Is the spring constant k changed when you divide a spring into parts?

I've always been taught that the spring constant $k$ is a constant — that is, for a given spring, $k$ will always be the same, regardless of what you do to the spring.

My friend's physics professor gave a practice problem in which a spring of length $L$ was cut into four parts of length $L/4$. He claimed that the spring constant in each of the new springs cut from the old spring ($k_\text{new}$) was therefore equal to $k_\text{orig}/4$.

Is this true? Every person I've asked seems to think that this is false, and that $k$ will be the same even if you cut the spring into parts. Is there a good explanation of whether $k$ will be the same after cutting the spring or not? It seems like if it's an inherent property of the spring it shouldn't change, so if it does, why?

Answer

Well, the sentence

It seems like if it's an inherent property of the spring it shouldn't change, so if it does, why?

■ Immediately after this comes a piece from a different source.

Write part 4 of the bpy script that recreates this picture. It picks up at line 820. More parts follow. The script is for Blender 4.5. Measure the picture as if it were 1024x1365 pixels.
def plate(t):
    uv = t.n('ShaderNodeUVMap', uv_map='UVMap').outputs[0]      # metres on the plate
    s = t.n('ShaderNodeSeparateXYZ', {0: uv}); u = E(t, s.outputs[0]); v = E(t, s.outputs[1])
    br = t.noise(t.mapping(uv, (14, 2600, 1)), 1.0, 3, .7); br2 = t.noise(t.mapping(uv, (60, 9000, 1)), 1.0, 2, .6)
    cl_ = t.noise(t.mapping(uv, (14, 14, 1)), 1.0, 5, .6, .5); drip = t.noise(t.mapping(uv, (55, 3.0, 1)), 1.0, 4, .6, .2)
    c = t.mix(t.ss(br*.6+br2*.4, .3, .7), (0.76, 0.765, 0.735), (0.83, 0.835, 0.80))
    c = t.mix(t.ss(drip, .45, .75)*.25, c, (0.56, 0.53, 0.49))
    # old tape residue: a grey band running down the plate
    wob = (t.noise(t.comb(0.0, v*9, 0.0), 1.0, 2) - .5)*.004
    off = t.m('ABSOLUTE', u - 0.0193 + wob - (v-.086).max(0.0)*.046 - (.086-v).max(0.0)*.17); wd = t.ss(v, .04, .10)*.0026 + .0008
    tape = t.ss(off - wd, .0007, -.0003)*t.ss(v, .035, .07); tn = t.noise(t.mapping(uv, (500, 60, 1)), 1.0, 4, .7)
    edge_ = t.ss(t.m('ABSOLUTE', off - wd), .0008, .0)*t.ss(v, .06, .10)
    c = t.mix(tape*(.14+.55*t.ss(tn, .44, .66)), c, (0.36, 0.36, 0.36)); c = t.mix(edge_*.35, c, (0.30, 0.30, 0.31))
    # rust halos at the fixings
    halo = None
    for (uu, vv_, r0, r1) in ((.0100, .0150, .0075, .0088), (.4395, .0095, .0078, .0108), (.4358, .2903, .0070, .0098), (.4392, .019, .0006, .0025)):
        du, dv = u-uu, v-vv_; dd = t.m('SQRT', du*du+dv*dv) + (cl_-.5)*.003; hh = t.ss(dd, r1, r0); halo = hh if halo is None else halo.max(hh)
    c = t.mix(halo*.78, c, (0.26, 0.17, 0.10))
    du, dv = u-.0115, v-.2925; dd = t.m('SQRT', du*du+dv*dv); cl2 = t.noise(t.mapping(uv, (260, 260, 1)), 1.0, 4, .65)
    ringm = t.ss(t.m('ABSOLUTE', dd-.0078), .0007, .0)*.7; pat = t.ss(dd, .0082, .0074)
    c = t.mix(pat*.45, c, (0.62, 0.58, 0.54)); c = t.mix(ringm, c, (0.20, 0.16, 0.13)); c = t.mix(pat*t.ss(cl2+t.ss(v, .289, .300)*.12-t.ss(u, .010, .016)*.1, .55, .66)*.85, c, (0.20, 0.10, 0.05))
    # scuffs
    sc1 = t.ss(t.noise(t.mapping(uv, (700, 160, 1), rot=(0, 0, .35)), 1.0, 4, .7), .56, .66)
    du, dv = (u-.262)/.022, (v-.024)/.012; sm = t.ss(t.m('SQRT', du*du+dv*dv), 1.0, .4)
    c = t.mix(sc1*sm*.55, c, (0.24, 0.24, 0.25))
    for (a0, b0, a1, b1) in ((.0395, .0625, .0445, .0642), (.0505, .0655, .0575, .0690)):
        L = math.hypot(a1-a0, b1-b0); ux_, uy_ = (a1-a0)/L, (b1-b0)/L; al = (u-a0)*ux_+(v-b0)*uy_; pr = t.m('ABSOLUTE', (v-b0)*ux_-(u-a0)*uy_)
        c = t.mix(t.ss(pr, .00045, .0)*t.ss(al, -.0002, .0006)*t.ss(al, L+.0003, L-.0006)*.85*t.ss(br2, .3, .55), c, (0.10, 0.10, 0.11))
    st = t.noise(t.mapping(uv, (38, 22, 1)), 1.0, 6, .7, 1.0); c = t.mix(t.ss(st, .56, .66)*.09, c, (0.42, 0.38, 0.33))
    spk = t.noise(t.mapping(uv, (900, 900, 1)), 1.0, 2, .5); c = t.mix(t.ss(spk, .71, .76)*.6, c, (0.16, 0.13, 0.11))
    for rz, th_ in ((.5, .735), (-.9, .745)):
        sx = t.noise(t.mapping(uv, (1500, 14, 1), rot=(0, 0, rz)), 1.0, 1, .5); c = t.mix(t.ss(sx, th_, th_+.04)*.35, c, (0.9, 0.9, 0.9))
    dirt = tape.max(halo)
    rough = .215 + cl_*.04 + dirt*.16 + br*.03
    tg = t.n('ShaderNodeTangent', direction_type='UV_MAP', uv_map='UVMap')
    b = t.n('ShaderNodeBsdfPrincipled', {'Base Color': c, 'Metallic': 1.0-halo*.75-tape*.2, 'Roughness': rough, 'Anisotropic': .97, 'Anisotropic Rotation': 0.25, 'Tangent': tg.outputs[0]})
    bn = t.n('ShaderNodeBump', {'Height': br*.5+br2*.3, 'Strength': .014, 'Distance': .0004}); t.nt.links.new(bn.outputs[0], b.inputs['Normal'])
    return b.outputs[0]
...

clearly isn't a valid argument to calculate the $k$ of the smaller springs. They're different springs than their large parent so they may have different values of an "inherent property": if a pizza is divided to 4 smaller pieces, the inherent property "mass" of the smaller pizzas is also different than the mass of the large one. ;-)

You may have meant that it is an "intensive" property (like a density or temperature) which wouldn't change after the cutting of a big spring, but you have offered no evidence that it's "intensive" in this sense. No surprise, this statement is incorrect as I'm going to show.

One may calculate the right answer in many ways. For example, we may consider the energy of the spring. It is equal to $k_{\rm big}x_{\rm big}^2/2$ where $x_{\rm big}$ is the deviation (distance) from the equilibrium position. We may also imagine that the big spring is a collection of 4 equal smaller strings attached to each other.

In this picture, each of the 4 springs has the deviation $x_{\rm small} = x_{\rm big}/4$ and the energy of each spring is

$$E_{\rm small} = \frac{1}{2} k_{\rm small} x_{\rm small}^2 = \frac{1}{2} k_{\rm small} \frac{x_{\rm big}^2}{16}$$ Because we have 4 such small springs, the total energy is $$E_{\rm 4 \,small} = \frac{1}{2} k_{\rm small} \frac{x_{\rm big}^2}{4}$$ That must be equal to the potential energy of the single big spring because it's the same object $$= E_{\rm big} = \frac{1}{2} k_{\rm big} x_{\rm big}^2$$ which implies, after you divide the same factors on both sides, $$k_{\rm big} = \frac{k_{\rm small}}{4}$$ So the spring constant of the smaller springs is actually 4 times larger than the spring constant of the big spring.

You could get the same result via forces, too. The large spring has some forces $F=k_{\rm big}x_{\rm big}$ on both ends. When you divide it to four small springs, there are still the same forces $\pm F$ on each boundary of the smaller strings. They must be equal to $F=k_{\rm small} x_{\rm small}$ because the same formula holds for the smaller springs as well. Because $x_{\rm small} = x_{\rm big}/4$, you see that $k_{\rm small} = 4k_{\rm big}$. It's harder to change the length of the shorter spring because it's short to start with, so you need a 4 times larger force which is why the spring constant of the small spring is 4 times higher.